### [What you are asked to do]
Can you transcribe the data exactly? Leave the pictures out.

### [Dataset section]
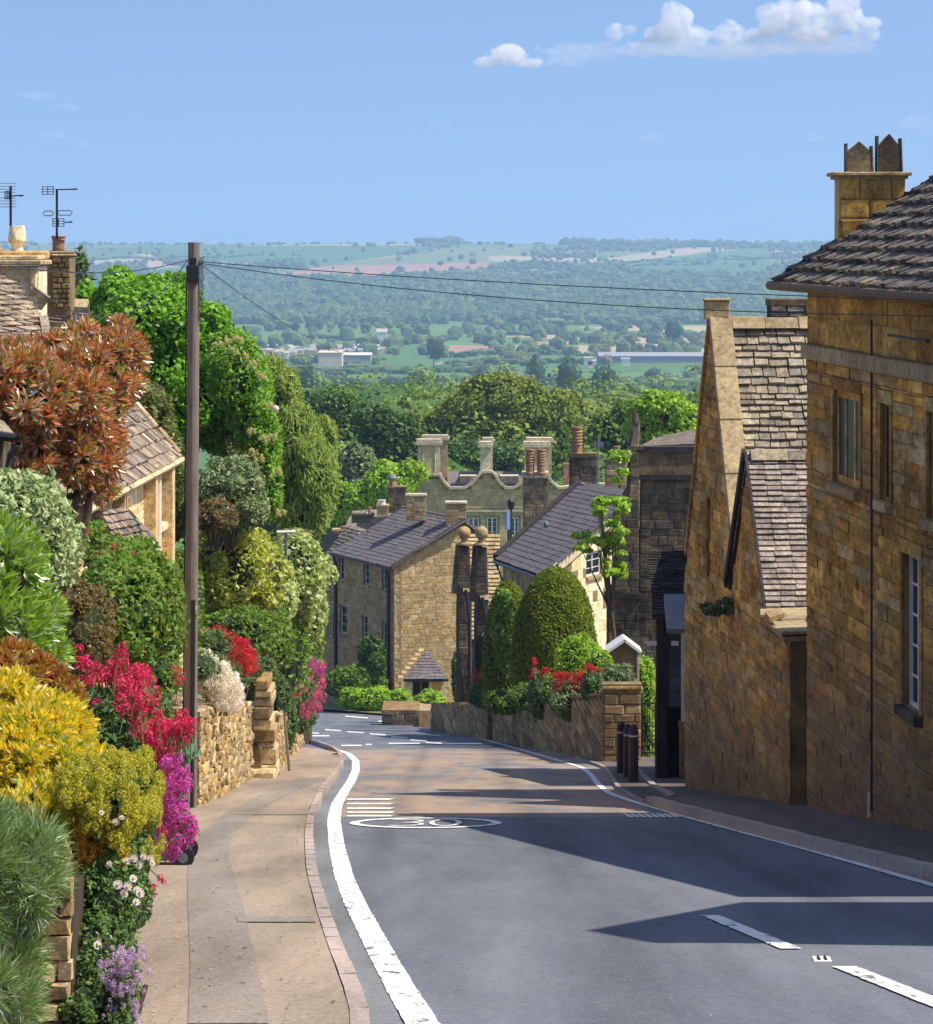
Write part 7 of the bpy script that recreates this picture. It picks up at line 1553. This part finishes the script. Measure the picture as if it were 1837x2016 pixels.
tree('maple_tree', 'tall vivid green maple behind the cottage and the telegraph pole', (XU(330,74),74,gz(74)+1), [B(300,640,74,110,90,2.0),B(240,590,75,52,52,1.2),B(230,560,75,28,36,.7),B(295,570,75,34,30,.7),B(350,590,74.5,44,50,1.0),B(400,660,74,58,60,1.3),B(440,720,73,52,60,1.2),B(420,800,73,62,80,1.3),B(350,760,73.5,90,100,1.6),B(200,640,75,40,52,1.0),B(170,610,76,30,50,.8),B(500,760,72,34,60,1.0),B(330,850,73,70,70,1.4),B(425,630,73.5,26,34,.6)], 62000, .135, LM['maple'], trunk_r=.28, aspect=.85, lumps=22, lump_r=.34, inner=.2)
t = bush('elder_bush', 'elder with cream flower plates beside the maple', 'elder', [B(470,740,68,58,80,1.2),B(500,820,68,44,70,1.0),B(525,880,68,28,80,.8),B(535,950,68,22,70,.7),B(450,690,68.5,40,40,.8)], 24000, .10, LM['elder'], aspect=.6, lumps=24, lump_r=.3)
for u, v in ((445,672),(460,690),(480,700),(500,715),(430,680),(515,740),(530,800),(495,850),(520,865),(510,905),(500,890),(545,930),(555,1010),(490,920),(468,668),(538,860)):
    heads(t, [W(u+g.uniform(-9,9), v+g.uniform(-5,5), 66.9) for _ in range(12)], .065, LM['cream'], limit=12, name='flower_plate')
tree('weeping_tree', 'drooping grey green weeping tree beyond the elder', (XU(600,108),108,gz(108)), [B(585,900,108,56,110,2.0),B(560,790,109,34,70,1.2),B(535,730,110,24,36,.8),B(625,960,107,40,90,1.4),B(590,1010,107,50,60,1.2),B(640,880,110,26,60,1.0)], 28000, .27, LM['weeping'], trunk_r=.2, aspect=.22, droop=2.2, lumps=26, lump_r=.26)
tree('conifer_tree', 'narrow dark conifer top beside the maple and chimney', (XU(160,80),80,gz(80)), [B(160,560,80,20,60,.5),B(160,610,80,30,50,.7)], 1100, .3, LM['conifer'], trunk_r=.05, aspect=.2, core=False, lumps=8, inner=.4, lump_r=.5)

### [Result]
Write part 7 of the bpy script that recreates this picture. It picks up at line 1553. This part finishes the script. Measure the picture as if it were 1837x2016 pixels.
tree('maple_tree', 'tall vivid green maple behind the cottage and the telegraph pole', (XU(330,74),74,gz(74)+1), [B(300,640,74,110,90,2.0),B(240,590,75,52,52,1.2),B(230,560,75,28,36,.7),B(295,570,75,34,30,.7),B(350,590,74.5,44,50,1.0),B(400,660,74,58,60,1.3),B(440,720,73,52,60,1.2),B(420,800,73,62,80,1.3),B(350,760,73.5,90,100,1.6),B(200,640,75,40,52,1.0),B(170,610,76,30,50,.8),B(500,760,72,34,60,1.0),B(330,850,73,70,70,1.4),B(425,630,73.5,26,34,.6)], 62000, .135, LM['maple'], trunk_r=.28, aspect=.85, lumps=22, lump_r=.34, inner=.2)
t = bush('elder_bush', 'elder with cream flower plates beside the maple', 'elder', [B(470,740,68,58,80,1.2),B(500,820,68,44,70,1.0),B(525,880,68,28,80,.8),B(535,950,68,22,70,.7),B(450,690,68.5,40,40,.8)], 24000, .10, LM['elder'], aspect=.6, lumps=24, lump_r=.3)
for u, v in ((445,672),(460,690),(480,700),(500,715),(430,680),(515,740),(530,800),(495,850),(520,865),(510,905),(500,890),(545,930),(555,1010),(490,920),(468,668),(538,860)):
    heads(t, [W(u+g.uniform(-9,9), v+g.uniform(-5,5), 66.9) for _ in range(12)], .065, LM['cream'], limit=12, name='flower_plate')
tree('weeping_tree', 'drooping grey green weeping tree beyond the elder', (XU(600,108),108,gz(108)), [B(585,900,108,56,110,2.0),B(560,790,109,34,70,1.2),B(535,730,110,24,36,.8),B(625,960,107,40,90,1.4),B(590,1010,107,50,60,1.2),B(640,880,110,26,60,1.0)], 28000, .27, LM['weeping'], trunk_r=.2, aspect=.22, droop=2.2, lumps=26, lump_r=.26)
tree('conifer_tree', 'narrow dark conifer top beside the maple and chimney', (XU(160,80),80,gz(80)), [B(160,560,80,20,60,.5),B(160,610,80,30,50,.7)], 1100, .3, LM['conifer'], trunk_r=.05, aspect=.2, core=False, lumps=8, inner=.4, lump_r=.5)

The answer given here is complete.